Characterization of forming limits at fracture for aluminum alloy 6K21-T4 sheets in non-linear strain paths using a biaxial tension/shear loading test

Abstract

A good knowledge of forming limits at fracture (FLF) for aluminum sheets exhibiting poor formability at room temperature in various non-linear strain paths (N-LSPs) is essential for fully exploiting their forming ability and avoiding their fracture failure. However, the FLF over a wide range of strain states in N-LSPs with pre-strain paths between uniaxial tension and simple shear cannot be determined through the existing two-stage loading test methods. To solve the problem and fill the gap, a new two-stage loading test method employing an optimized butterfly specimen is proposed in this paper, in which strain path changes are controlled by changing biaxial loading conditions acting on the specimen. To validate the capability of the new test method to characterize the FLF in the N-LSPs and investigate the effect of the loading path changes on aluminum 6K21-T4 sheet formability at fracture, different proportional and non-proportional loading experiments using the butterfly specimen obtained from the aluminum sheets are performed.
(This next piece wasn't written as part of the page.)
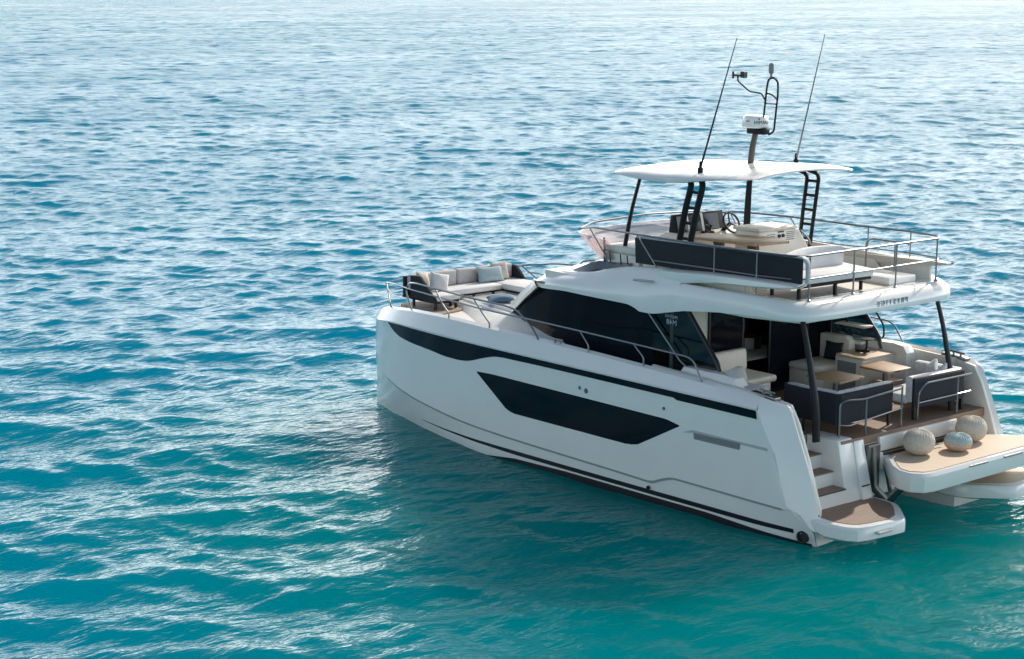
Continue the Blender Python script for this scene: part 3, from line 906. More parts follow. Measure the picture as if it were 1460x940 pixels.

Experimental results indicate that the forming limit strains at fracture over a wide scope of strain states in the N-LSPs can be effectively determined by utilizing the proposed method, thus filling the gap mentioned above. Additionally, four newly developed ductile fracture criteria (a new model proposed in this paper, Hu−Chen 2017, Lou−Huh 2012 and MMC3) together with a non-linear damage accumulation rule (N-LDAR) are employed to forecast the FLF for the 6K21-T4 sheets in the N-LSPs. The results show that both the proposed new model with the N-LDAR and the Hu−Chen model along with the N-LDAR can provide the highest prediction accuracy for the FLF in the N-LSPs. However, the prediction accuracy of the proposed model is much higher that of the Hu−Chen 2017 model for aluminum alloy 5083-O sheets.